→ **THE REQUEST**
The lines to be extracted run from the start of the listing through the line containing "return vs, fs"; copy them exactly and nothing else.

→ **MATERIAL PROVIDED**

★ ★ ★

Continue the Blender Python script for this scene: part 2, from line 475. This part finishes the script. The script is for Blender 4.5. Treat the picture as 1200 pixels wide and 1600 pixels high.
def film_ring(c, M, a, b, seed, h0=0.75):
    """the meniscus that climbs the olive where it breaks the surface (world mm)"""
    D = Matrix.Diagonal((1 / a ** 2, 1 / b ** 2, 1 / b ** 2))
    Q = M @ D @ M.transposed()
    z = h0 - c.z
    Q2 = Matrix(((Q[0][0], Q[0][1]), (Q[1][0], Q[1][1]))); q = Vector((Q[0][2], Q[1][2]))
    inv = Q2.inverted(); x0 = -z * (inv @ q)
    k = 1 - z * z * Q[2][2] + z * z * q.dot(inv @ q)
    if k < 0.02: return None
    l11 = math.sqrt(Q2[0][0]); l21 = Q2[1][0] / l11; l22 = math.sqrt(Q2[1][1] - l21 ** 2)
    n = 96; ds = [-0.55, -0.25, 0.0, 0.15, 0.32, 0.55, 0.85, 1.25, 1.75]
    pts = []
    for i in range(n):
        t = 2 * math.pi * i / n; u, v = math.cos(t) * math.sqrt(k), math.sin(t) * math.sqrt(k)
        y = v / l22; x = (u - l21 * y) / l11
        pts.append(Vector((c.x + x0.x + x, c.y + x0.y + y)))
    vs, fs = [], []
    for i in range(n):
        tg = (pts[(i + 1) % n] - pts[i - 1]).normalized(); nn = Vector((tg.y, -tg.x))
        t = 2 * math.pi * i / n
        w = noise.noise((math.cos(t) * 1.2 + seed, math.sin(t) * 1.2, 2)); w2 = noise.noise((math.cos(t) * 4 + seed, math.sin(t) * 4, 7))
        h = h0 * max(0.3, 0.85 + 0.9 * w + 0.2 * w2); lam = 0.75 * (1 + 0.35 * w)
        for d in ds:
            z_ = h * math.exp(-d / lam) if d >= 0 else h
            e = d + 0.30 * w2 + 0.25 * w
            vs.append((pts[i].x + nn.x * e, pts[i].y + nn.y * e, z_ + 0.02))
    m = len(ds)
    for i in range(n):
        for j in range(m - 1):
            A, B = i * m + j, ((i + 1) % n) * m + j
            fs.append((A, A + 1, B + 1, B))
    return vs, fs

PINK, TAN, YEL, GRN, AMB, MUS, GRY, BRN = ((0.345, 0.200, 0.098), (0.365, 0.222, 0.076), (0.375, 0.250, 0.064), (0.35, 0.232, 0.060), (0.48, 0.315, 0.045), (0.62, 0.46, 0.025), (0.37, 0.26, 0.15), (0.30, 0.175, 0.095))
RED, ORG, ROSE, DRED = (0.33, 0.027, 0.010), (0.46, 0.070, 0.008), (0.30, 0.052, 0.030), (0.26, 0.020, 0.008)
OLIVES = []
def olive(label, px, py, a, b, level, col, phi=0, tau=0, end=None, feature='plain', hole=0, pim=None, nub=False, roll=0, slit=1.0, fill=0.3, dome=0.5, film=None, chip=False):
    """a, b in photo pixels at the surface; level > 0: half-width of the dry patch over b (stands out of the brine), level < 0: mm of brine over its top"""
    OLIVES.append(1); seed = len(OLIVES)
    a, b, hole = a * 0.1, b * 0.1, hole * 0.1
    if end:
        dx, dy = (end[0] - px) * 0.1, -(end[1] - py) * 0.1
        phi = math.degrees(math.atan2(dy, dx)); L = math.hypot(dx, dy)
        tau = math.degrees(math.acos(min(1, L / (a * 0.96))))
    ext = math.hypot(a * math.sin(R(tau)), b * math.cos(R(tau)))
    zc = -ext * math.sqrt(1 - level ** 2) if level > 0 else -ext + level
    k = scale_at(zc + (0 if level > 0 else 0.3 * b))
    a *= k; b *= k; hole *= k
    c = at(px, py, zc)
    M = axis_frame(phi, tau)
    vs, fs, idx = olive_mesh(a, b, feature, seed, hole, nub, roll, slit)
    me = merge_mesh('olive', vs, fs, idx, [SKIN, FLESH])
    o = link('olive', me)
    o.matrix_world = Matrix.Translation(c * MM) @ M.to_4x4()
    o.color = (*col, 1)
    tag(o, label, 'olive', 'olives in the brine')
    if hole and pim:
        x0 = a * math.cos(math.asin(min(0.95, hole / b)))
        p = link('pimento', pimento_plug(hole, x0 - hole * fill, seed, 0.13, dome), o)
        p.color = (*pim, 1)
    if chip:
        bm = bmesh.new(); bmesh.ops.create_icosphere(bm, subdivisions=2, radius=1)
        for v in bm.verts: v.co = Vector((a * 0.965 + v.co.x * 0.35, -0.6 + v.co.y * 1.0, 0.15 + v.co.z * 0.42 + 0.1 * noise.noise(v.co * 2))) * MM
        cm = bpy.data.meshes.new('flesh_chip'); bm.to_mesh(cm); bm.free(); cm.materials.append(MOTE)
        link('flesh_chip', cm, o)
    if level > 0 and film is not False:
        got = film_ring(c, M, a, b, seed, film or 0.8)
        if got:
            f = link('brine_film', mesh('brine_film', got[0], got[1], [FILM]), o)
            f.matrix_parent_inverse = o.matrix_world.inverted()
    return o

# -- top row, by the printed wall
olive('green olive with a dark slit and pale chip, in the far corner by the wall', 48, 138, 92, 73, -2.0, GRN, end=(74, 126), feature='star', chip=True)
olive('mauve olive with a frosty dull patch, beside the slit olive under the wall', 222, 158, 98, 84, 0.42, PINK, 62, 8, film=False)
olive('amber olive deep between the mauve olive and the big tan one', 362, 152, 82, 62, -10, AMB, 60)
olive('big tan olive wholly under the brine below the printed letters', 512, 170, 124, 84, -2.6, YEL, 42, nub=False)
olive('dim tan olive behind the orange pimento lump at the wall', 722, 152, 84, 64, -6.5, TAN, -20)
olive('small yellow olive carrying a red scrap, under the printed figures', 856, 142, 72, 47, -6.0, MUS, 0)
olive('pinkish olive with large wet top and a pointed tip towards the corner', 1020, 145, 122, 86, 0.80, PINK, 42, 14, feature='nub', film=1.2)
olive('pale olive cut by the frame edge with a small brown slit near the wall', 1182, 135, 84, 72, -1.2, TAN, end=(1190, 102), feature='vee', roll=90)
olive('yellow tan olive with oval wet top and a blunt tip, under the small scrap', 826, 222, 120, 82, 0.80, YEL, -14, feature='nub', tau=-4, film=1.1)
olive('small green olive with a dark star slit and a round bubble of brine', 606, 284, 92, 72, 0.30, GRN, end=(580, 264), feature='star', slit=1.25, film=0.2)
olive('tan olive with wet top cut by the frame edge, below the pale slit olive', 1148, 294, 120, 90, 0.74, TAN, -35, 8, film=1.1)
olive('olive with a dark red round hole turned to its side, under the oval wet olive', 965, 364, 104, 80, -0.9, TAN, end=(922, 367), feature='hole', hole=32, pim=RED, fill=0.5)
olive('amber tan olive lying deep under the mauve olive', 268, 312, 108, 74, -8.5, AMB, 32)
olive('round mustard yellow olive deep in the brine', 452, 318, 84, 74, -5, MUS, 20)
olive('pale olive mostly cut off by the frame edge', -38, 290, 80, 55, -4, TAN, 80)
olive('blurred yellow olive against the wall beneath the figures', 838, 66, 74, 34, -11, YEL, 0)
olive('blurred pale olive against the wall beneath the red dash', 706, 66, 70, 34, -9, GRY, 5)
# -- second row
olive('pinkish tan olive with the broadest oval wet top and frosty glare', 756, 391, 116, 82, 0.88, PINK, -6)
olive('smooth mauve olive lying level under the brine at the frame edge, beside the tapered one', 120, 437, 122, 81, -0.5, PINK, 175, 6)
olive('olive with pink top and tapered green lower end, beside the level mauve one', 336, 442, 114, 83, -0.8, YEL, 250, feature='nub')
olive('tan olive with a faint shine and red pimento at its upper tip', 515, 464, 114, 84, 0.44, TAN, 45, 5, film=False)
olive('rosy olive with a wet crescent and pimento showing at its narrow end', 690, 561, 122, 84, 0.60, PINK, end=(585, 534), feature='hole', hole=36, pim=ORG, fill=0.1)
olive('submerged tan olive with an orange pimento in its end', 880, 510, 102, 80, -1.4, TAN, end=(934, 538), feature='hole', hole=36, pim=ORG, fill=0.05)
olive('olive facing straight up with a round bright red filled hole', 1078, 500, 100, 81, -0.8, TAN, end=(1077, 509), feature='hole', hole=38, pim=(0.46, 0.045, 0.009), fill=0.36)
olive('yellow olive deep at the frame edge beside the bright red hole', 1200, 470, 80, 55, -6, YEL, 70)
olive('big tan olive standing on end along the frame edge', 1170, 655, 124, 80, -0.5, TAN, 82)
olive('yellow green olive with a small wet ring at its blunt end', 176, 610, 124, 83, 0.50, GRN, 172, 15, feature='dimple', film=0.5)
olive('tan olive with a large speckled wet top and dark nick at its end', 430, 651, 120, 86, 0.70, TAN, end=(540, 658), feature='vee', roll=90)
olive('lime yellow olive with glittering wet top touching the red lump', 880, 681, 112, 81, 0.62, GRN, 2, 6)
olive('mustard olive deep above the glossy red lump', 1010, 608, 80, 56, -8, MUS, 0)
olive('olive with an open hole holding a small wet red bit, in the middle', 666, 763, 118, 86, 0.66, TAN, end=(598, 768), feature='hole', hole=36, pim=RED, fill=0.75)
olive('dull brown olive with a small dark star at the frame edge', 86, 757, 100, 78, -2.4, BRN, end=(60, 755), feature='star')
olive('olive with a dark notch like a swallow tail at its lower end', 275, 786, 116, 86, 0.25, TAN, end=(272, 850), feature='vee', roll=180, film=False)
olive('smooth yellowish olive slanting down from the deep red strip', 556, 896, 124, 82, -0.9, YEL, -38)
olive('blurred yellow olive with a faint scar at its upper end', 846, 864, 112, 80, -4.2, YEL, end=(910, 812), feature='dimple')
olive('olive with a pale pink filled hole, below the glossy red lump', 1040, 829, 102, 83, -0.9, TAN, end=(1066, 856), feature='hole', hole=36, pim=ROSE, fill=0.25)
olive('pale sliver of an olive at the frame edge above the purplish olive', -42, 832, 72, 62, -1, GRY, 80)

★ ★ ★

→ **EXERCISE RESULT**
Continue the Blender Python script for this scene: part 2, from line 475. This part finishes the script. The script is for Blender 4.5. Treat the picture as 1200 pixels wide and 1600 pixels high.
def film_ring(c, M, a, b, seed, h0=0.75):
    """the meniscus that climbs the olive where it breaks the surface (world mm)"""
    D = Matrix.Diagonal((1 / a ** 2, 1 / b ** 2, 1 / b ** 2))
    Q = M @ D @ M.transposed()
    z = h0 - c.z
    Q2 = Matrix(((Q[0][0], Q[0][1]), (Q[1][0], Q[1][1]))); q = Vector((Q[0][2], Q[1][2]))
    inv = Q2.inverted(); x0 = -z * (inv @ q)
    k = 1 - z * z * Q[2][2] + z * z * q.dot(inv @ q)
    if k < 0.02: return None
    l11 = math.sqrt(Q2[0][0]); l21 = Q2[1][0] / l11; l22 = math.sqrt(Q2[1][1] - l21 ** 2)
    n = 96; ds = [-0.55, -0.25, 0.0, 0.15, 0.32, 0.55, 0.85, 1.25, 1.75]
    pts = []
    for i in range(n):
        t = 2 * math.pi * i / n; u, v = math.cos(t) * math.sqrt(k), math.sin(t) * math.sqrt(k)
        y = v / l22; x = (u - l21 * y) / l11
        pts.append(Vector((c.x + x0.x + x, c.y + x0.y + y)))
    vs, fs = [], []
    for i in range(n):
        tg = (pts[(i + 1) % n] - pts[i - 1]).normalized(); nn = Vector((tg.y, -tg.x))
        t = 2 * math.pi * i / n
        w = noise.noise((math.cos(t) * 1.2 + seed, math.sin(t) * 1.2, 2)); w2 = noise.noise((math.cos(t) * 4 + seed, math.sin(t) * 4, 7))
        h = h0 * max(0.3, 0.85 + 0.9 * w + 0.2 * w2); lam = 0.75 * (1 + 0.35 * w)
        for d in ds:
            z_ = h * math.exp(-d / lam) if d >= 0 else h
            e = d + 0.30 * w2 + 0.25 * w
            vs.append((pts[i].x + nn.x * e, pts[i].y + nn.y * e, z_ + 0.02))
    m = len(ds)
    for i in range(n):
        for j in range(m - 1):
            A, B = i * m + j, ((i + 1) % n) * m + j
            fs.append((A, A + 1, B + 1, B))
    return vs, fs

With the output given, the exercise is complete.